Recyclers commit initial $660,000 to Keep Australia Beautiful, alternative to a container deposit national scheme

Posted by AFN Staff Writers on 7th June 2012

During May 2012, Keep Australia Beautiful in Tasmania and the Northern Territory, and the NevRwaste group of councils in Victoria, launched three pilot recycling and litter reduction programs, funded by an industry investment of $660,000 through the National Bin Network.

The programs are part of the National Bin Network, a $100 million, five-year industry-funded plan to increase recycling and reduce litter nationally, and are part of the campaign to provide a better alternative to a container deposit scheme.  The National Bin Network is being fully funded by industry including Visy, Coca-Cola Amatil, Schweppes, and others in the Packaging Stewardship Forum.

In an interview today with Australian Food News, the chairman of the Keep Australia Beautiful Council, Don Chambers, said, “After 15 months of negotiations with people from the beverage industry, we had companies asking, ‘What sort of money do you need?’”

Mr Chambers said he hoped the wider packaging industry would soon be involved. He said, “I believe very strongly that there are many members of the Australia Food and Grocery Council sitting back and watching what government is going to do.”

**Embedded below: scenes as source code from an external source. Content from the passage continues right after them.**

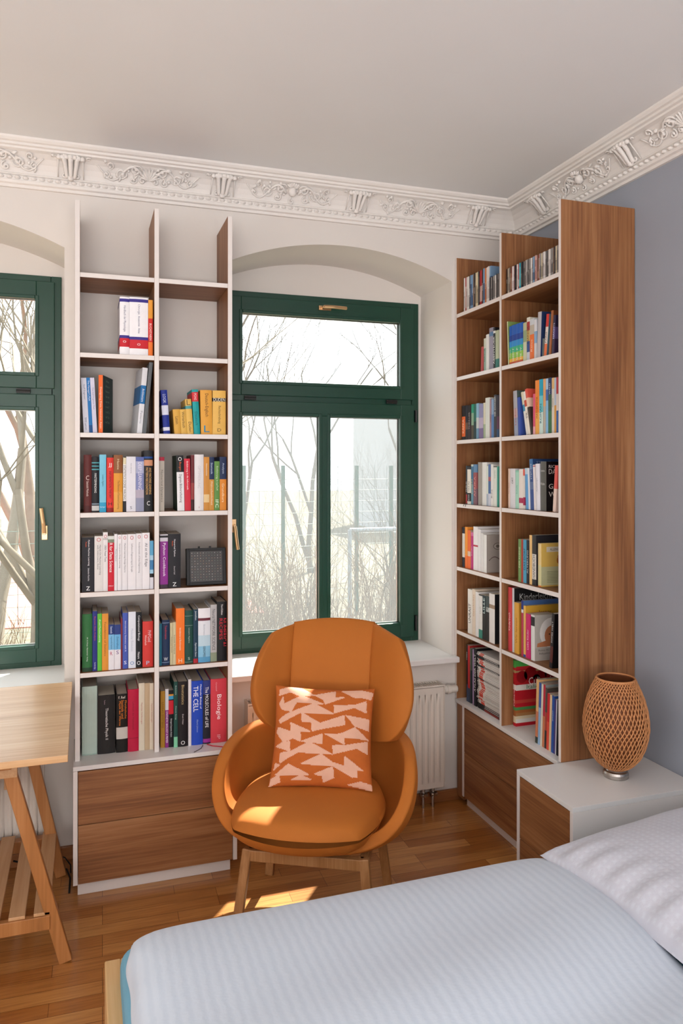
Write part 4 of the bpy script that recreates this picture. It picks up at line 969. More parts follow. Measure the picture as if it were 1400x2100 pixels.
def drawer_unit(name, label, cat, x0, x1, y0, y1, ztop, axis, splits, plinth, filler=None, sidemat=0):
    """axis 'y': fronts look towards -y; axis 'x': fronts look towards -x"""
    t = thing(name, label, cat, ((x0 + x1) / 2, (y0 + y1) / 2, 0))
    O = t.location
    zb = .056
    th = .018
    s = MB()
    if axis == 'y':
        s.box(x0, x0 + th, y0, y1, zb, ztop - .019)
        s.box(x1 - th, x1, y0, y1, zb, ztop - .019)
        s.box(x0 + th, x1 - th, y0 + .03, y1, zb, zb + th)
        s.box(x0 + th, x1 - th, y1 - .01, y1, zb + th, ztop - .019)
    else:
        s.box(x0, x1, y0, y0 + th, zb, ztop - .019, sidemat)
        s.box(x0, x1, y1 - th, y1, zb, ztop - .019)
        s.box(x0 + .03, x1, y0 + th, y1 - th, zb, zb + th)
        s.box(x1 - .01, x1, y0 + th, y1 - th, zb + th, ztop - .019)
    s.build('carcass', WE, t, O, bevel=.001)
    s = MB()
    s.box(x0, x1, y0, y1, ztop - .0185, ztop)
    s.build('top', M['white_top'], t, O, bevel=.001)
    zs = [ztop - .022] + splits + [zb + .001]
    for za, zb2 in zip(zs[:-1], zs[1:]):
        s = MB()
        if axis == 'y':
            s.box(x0 + th + .002, x1 - th - .002, y0 + .002, y0 + .021, zb2 + .0015, za - .0015)
            s.build('drawer', M['oak_x'], t, O, bevel=.0012)
        else:
            s.box(x0 + .002, x0 + .021, y0 + th + .002, y1 - th - .002, zb2 + .0015, za - .0015)
            s.build('drawer', M['oak_y'], t, O, bevel=.0012)
    s = MB()
    if axis == 'y':
        s.box(x0 + th, x1 - th - .008, y0 + .03, y1 - .02, .001, zb)
    else:
        s.box(x0 + plinth, x1 - .02, y0 + th, y1, .001, zb)
    s.build('plinth', M['white'], t, O)
    return t
drawer_unit('drawer_cabinet', 'low white cabinet with two oak drawers under the bookcase between the windows', 'drawer cabinet',
            -.046, .640, 3.346, YW - .018, SH[7], 'y', [.303], .03)

# right bookcase: front at x 1.90, far end at the window wall
XF = 1.90
RY = [(3.693, 3.711), (3.227, 3.246), (2.744, 2.762)]
bc2 = thing('bookcase', 'tall oak bookcase with white edges against the blue wall, beside the bed', 'bookcase', (2.09, 3.23, SH[7]))
for i, (a, b) in enumerate(RY):
    s = MB()
    s.box(XF, XR - .003, a, b, SH[7], ZT, 1, {'-x': 0})
    s.build('divider' if i == 1 else 'side_panel', WE, bc2, bc2.location, bevel=.0008)
for r in range(1, 7):
    for (a, b) in ((RY[1][1], RY[0][0]), (RY[2][1], RY[1][0])):
        s = MB()
        s.box(XF + .001, XR - .004, a + .0003, b - .0003, SH[r] - ST, SH[r], 3, {'-x': 0})
        s.build('shelf', WE, bc2, bc2.location, bevel=.0008)
b2 = drawer_unit('drawer_cabinet', 'long low white cabinet with oak drawers under the bookcase on the blue wall', 'drawer cabinet',
                 XF - .006, XR - .02, 2.764, 3.620, SH[7], 'x', [.292], .03)
O = b2.location
s = MB(); s.box(XF - .006, XR - .02, 3.6205, YW - .018, SH[7] - .0185, SH[7])
s.build('top', M['white_top'], b2, O, bevel=.001)
s = MB(); s.box(XF + .004, XF + .022, 3.6205, YW - .019, .030, SH[7] - .021)
s.build('filler_panel', M['oak_v'], b2, O)
b3 = drawer_unit('nightstand', 'white nightstand with oak drawer fronts between the bed and the tall bookcase', 'nightstand',
                 1.686, XR - .003, 2.362, 2.7425, SH[7], 'x', [.272], .03)

# ------------------------------------------------------------------ books
BM = {}
def bmat(hexc, gloss=.5):
    k = (hexc, gloss)
    if k not in BM:
        BM[k] = mat('cover_' + hexc, hexc, gloss, .05, 40, spec=.28)
    return BM[k]

ORD = ['first', 'second', 'third', 'fourth', 'fifth', 'sixth', 'seventh', 'eighth', 'ninth', 'tenth', 'eleventh', 'twelfth',
       'thirteenth', 'fourteenth', 'fifteenth', 'sixteenth', 'seventeenth', 'eighteenth', 'nineteenth', 'twentieth']
ROWN = {1: 'top row', 2: 'second row', 3: 'third row', 4: 'fourth row', 5: 'fifth row', 6: 'sixth row', 7: 'bottom row'}

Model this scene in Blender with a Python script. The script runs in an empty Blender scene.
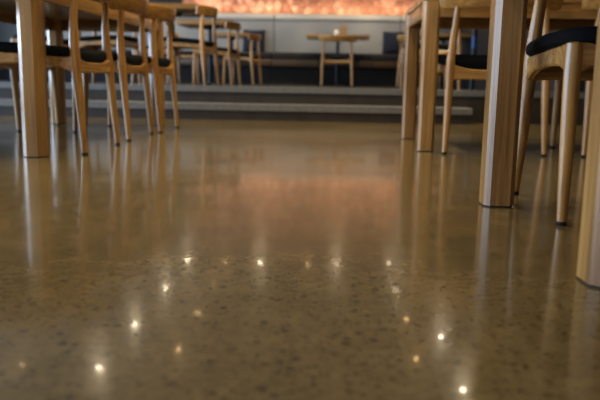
import bpy, bmesh, math, random
from mathutils import Vector, Matrix
random.seed(7)
S = bpy.context.scene
C = S.collection
PI = math.pi
S.view_settings.view_transform = 'Standard'
S.view_settings.look = 'None'
S.view_settings.exposure = 0.30
S.view_settings.gamma = 0.90

# ------------------------------------------------------------------ materials
def nodes_of(name):
    m = bpy.data.materials.new(name); m.use_nodes = True
    nt = m.node_tree
    return m, nt, nt.nodes['Principled BSDF']

def plain(name, col, rough=0.5, metal=0.0, noise=0.12, scale=40.0, bump=0.0, spec=0.5):
    m, nt, b = nodes_of(name)
    N, L = nt.nodes, nt.links
    tc = N.new('ShaderNodeTexCoord')
    n = N.new('ShaderNodeTexNoise'); n.inputs['Scale'].default_value = scale; n.inputs['Detail'].default_value = 4
    L.new(tc.outputs['Object'], n.inputs['Vector'])
    r = N.new('ShaderNodeValToRGB')
    a = [c * (1 - noise) for c in col]; z = [min(1, c * (1 + noise)) for c in col]
    r.color_ramp.elements[0].position = .3; r.color_ramp.elements[0].color = (*a, 1)
    r.color_ramp.elements[1].position = .7; r.color_ramp.elements[1].color = (*z, 1)
    L.new(n.outputs['Fac'], r.inputs['Fac']); L.new(r.outputs['Color'], b.inputs['Base Color'])
    b.inputs['Roughness'].default_value = rough; b.inputs['Metallic'].default_value = metal
    b.inputs['Specular IOR Level'].default_value = spec
    if bump:
        bp = N.new('ShaderNodeBump'); bp.inputs['Strength'].default_value = bump; bp.inputs['Distance'].default_value = .003
        L.new(n.outputs['Fac'], bp.inputs['Height']); L.new(bp.outputs['Normal'], b.inputs['Normal'])
    return m

def oak(name, axis, c0=(.25, .122, .032), c1=(.58, .325, .098), rough=.26, staves=True):
    m, nt, b = nodes_of(name)
    N, L = nt.nodes, nt.links
    tc = N.new('ShaderNodeTexCoord'); oi = N.new('ShaderNodeObjectInfo')
    off = N.new('ShaderNodeVectorMath'); off.operation = 'ADD'
    sc = N.new('ShaderNodeMath'); sc.operation = 'MULTIPLY'; sc.inputs[1].default_value = 9.0
    L.new(oi.outputs['Random'], sc.inputs[0])
    L.new(tc.outputs['Object'], off.inputs[0]); L.new(sc.outputs[0], off.inputs[1])
    mp = N.new('ShaderNodeMapping')
    s = [60.0, 60.0, 60.0]; s[axis] = 2.2; mp.inputs['Scale'].default_value = s
    L.new(off.outputs[0], mp.inputs['Vector'])
    n = N.new('ShaderNodeTexNoise'); n.inputs['Scale'].default_value = 1.0; n.inputs['Detail'].default_value = 6; n.inputs['Roughness'].default_value = .65
    n.inputs['Distortion'].default_value = .6
    L.new(mp.outputs[0], n.inputs['Vector'])
    mp2 = N.new('ShaderNodeMapping'); s2 = [9.0, 9.0, 9.0]; s2[axis] = .9; mp2.inputs['Scale'].default_value = s2
    L.new(off.outputs[0], mp2.inputs['Vector'])
    n2 = N.new('ShaderNodeTexNoise'); n2.inputs['Scale'].default_value = 1.0; n2.inputs['Detail'].default_value = 2
    L.new(mp2.outputs[0], n2.inputs['Vector'])
    mix = N.new('ShaderNodeMix'); mix.inputs['Factor'].default_value = .45
    L.new(n.outputs['Fac'], mix.inputs[2]); L.new(n2.outputs['Fac'], mix.inputs[3])
    r = N.new('ShaderNodeValToRGB')
    r.color_ramp.elements[0].position = .38; r.color_ramp.elements[0].color = (*c0, 1)
    r.color_ramp.elements[1].position = .60; r.color_ramp.elements[1].color = (*c1, 1)
    L.new(mix.outputs[0], r.inputs['Fac'])
    hv = N.new('ShaderNodeHueSaturation')
    vv = N.new('ShaderNodeMapRange'); vv.inputs['To Min'].default_value = .86; vv.inputs['To Max'].default_value = 1.12
    L.new(oi.outputs['Random'], vv.inputs['Value']); L.new(vv.outputs[0], hv.inputs['Value'])
    L.new(r.outputs['Color'], hv.inputs['Color'])
    L.new(hv.outputs['Color'], b.inputs['Base Color'])
    b.inputs['Roughness'].default_value = rough
    b.inputs['Coat Weight'].default_value = .35; b.inputs['Coat Roughness'].default_value = .2
    bp = N.new('ShaderNodeBump'); bp.inputs['Strength'].default_value = .12; bp.inputs['Distance'].default_value = .001
    L.new(n.outputs['Fac'], bp.inputs['Height']); L.new(bp.outputs['Normal'], b.inputs['Normal'])
    return m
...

With additional financial support from the wider packaging industry, Mr Chambers said the Keep Australia Beautiful Council would launch pilot programs in every state, not just Tasmania and the Northern Territory. Mr Chambers said, “Sometimes I’m asked, ‘Why are you working with the industry?’ Because they’re part of the solution. You cannot vilify them.”

Under the pilot, the Keep Australia Beautiful Council in Tasmania and the Northern Territory and the NevRwaste group of councils in North East Victoria, will deliver litter reduction and recycling programs by working with local community groups to identify and clean up litter hot spots and with local government and private property owners to install new recycling bins in retail shopping areas, pubs and clubs, sporting facilities, entertainment venues and transport hubs.

Part of the pilot programs is education.  Mr Chambers said, “We have to teach people to take responsibility – we cannot blame manufacturers and governments. We must take personal responsibility by doing the right thing and recycling, especially when we’re away from home.”

The Council of Australian Governments Standing Council on Environment and Water is currently reviewing the different recycling approaches of the National Bin Network, and a range of other measures, including container deposit systems. This is all part of a national review of packaging waste policy to cover all packaging materials in the recycling and litter streams.

As Australian Food News has reported, there are two major industry groupings competing in the Australian recycling market: those who have been supportive of container deposit systems like those in South Australia (and the Northern Territory), against those who support existing bin placement schemes such as the National Bin Network.